Of the lines in this material, how many contain "scene"? Answer with a single number only.

-- BEGIN --

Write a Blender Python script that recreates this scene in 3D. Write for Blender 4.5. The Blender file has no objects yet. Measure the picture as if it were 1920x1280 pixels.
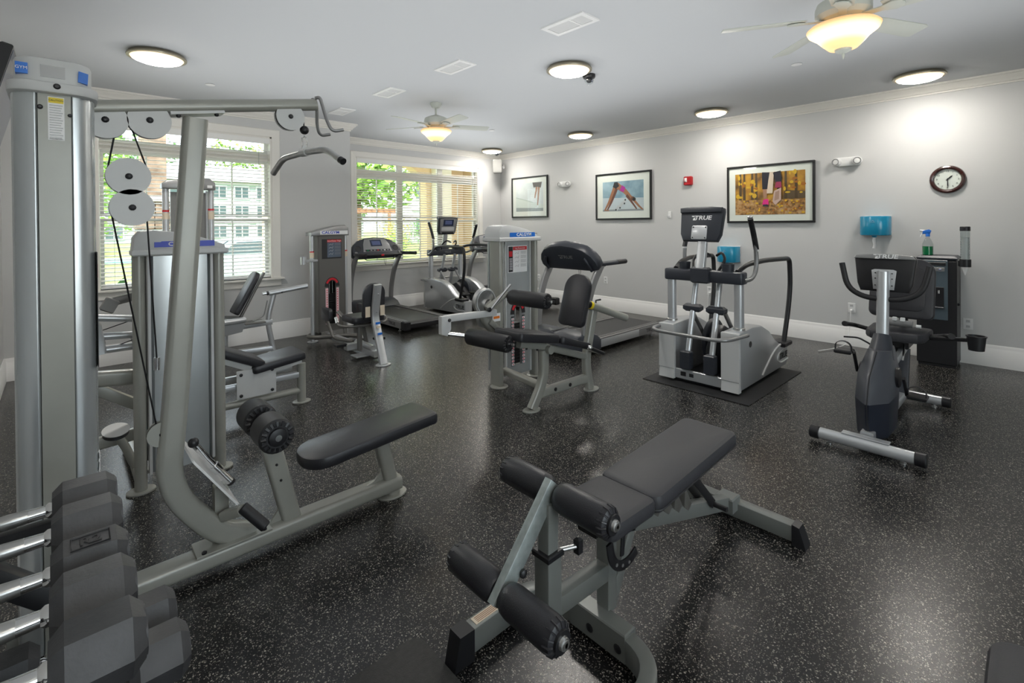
import bpy, bmesh, math, random
from mathutils import Matrix, Vector
random.seed(7)
S = bpy.context.scene
COL = S.collection
PI = math.pi
R = math.radians

# ------------------------------------------------------------------ camera
CAM_H = 1.52
F_PX = 913.68
psi, pit, rol = R(42.8611), R(0.4065), R(-0.4451)
fwd = Vector((math.sin(psi) * math.cos(pit), math.cos(psi) * math.cos(pit), -math.sin(pit)))
rgt = Vector((math.cos(psi), -math.sin(psi), 0))
upv = rgt.cross(fwd)
r2 = math.cos(rol) * rgt + math.sin(rol) * upv
u2 = -math.sin(rol) * rgt + math.cos(rol) * upv
cd = bpy.data.cameras.new('camera')
cd.sensor_width = 36
cd.lens = 36 * F_PX / 1920
cd.shift_x = 0
cd.shift_y = (426.40 - 640) / 1920
cd.clip_start = 0.05
cd.clip_end = 500
cam = bpy.data.objects.new('camera', cd)
mw = Matrix.Identity(4)
for i in range(3):
    mw[i][0], mw[i][1], mw[i][2] = r2[i], u2[i], -fwd[i]
mw[2][3] = CAM_H
cam.matrix_world = mw
COL.objects.link(cam)
S.camera = cam

# ------------------------------------------------------------------ world, sun, exposure
S.view_settings.view_transform = 'Standard'
S.view_settings.look = 'None'
S.view_settings.gamma = 1
S.view_settings.exposure = 0.5
S.view_settings.use_curve_mapping = False
w = bpy.data.worlds.new('sky')
S.world = w
w.use_nodes = True
wn = w.node_tree
bg = wn.nodes['Background']
sky = wn.nodes.new('ShaderNodeTexSky')
sky.sky_type = 'HOSEK_WILKIE'
sky.turbidity = 4.0
sky.ground_albedo = 0.35
sky.sun_direction = Vector((-0.45, -0.35, 0.75)).normalized()
mixw = wn.nodes.new('ShaderNodeMix')
mixw.data_type = 'RGBA'
mixw.inputs[0].default_value = 0.55
mixw.inputs[7].default_value = (0.9, 0.95, 1.0, 1)
wn.links.new(sky.outputs[0], mixw.inputs[6])
wn.links.new(mixw.outputs[2], bg.inputs[0])
bg.inputs[1].default_value = 5.2
sd = bpy.data.lights.new('sun', 'SUN')
sd.energy = 7.2
sd.angle = R(1.5)
sd.color = (1, 0.95, 0.86)
sun = bpy.data.objects.new('sun', sd)
sun.rotation_euler = (R(38), R(-22), R(-12))
COL.objects.link(sun)
# added soft fill without a fixture, thrown up to bounce off the ceiling
al = bpy.data.lights.new('ceiling_bounce_fill', 'AREA'); al.shape = 'RECTANGLE'; al.size = 5.0; al.size_y = 6.6; al.energy = 52; al.color = (0.97, 0.985, 1.0)
ao = bpy.data.objects.new('ceiling_bounce_fill', al); COL.objects.link(ao); ao.location = (2.8, 2.85, 2.2); ao.rotation_euler = (PI, 0, 0)
al2 = bpy.data.lights.new('alcove_bounce_fill', 'AREA'); al2.shape = 'RECTANGLE'; al2.size = 2.6; al2.size_y = 1.3; al2.energy = 9; al2.color = (0.97, 0.985, 1.0)  # smaller added fill aimed up in the alcove, no lamp hangs there
ao2 = bpy.data.objects.new('alcove_bounce_fill', al2); COL.objects.link(ao2); ao2.location = (5.0, 6.65, 2.2); ao2.rotation_euler = (PI, 0, 0)
S.cycles.max_bounces = 8
S.cycles.diffuse_bounces = 4
S.cycles.glossy_bounces = 4
S.cycles.transparent_max_bounces = 12
S.cycles.sample_clamp_indirect = 6
LAMP = 52.0          # radiance over the bulbs of each ceiling dome
FANL = 2.0          # and of each fan bowl

# ------------------------------------------------------------------ materials
MATS = {}
def mat(name, col, rough=0.5, metal=0.0, spec=0.5, bump=0.0, bscale=200, var=0.0, vscale=3, coat=0.0, emit=None, estr=0):
    if name in MATS: return MATS[name]
    m = bpy.data.materials.new(name); m.use_nodes = True
    nt = m.node_tree; b = nt.nodes['Principled BSDF']
    b.inputs['Base Color'].default_value = (*col, 1)
    b.inputs['Roughness'].default_value = rough
    b.inputs['Metallic'].default_value = metal
    b.inputs['Specular IOR Level'].default_value = spec
    if coat: b.inputs['Coat Weight'].default_value = coat; b.inputs['Coat Roughness'].default_value = 0.15
    tc = nt.nodes.new('ShaderNodeTexCoord')
    if bump:
        n = nt.nodes.new('ShaderNodeTexNoise'); n.inputs['Scale'].default_value = bscale; n.inputs['Detail'].default_value = 3
        nt.links.new(tc.outputs['Object'], n.inputs['Vector'])
        bp = nt.nodes.new('ShaderNodeBump'); bp.inputs['Strength'].default_value = bump; bp.inputs['Distance'].default_value = 0.002
        nt.links.new(n.outputs['Fac'], bp.inputs['Height']); nt.links.new(bp.outputs[0], b.inputs['Normal'])
    if var:
        n = nt.nodes.new('ShaderNodeTexNoise'); n.inputs['Scale'].default_value = vscale; n.inputs['Detail'].default_value = 5
        nt.links.new(tc.outputs['Object'], n.inputs['Vector'])
        r = nt.nodes.new('ShaderNodeValToRGB')
        r.color_ramp.elements[0].position = 0.3; r.color_ramp.elements[1].position = 0.7
        r.color_ramp.elements[0].color = (*[c * (1 - var) for c in col], 1); r.color_ramp.elements[1].color = (*[min(1, c * (1 + var)) for c in col], 1)
        nt.links.new(n.outputs['Fac'], r.inputs[0]); nt.links.new(r.outputs[0], b.inputs['Base Color'])
    if emit:
        b.inputs['Emission Color'].default_value = (*emit, 1); b.inputs['Emission Strength'].default_value = estr
    MATS[name] = m
    return m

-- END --

Task response:
2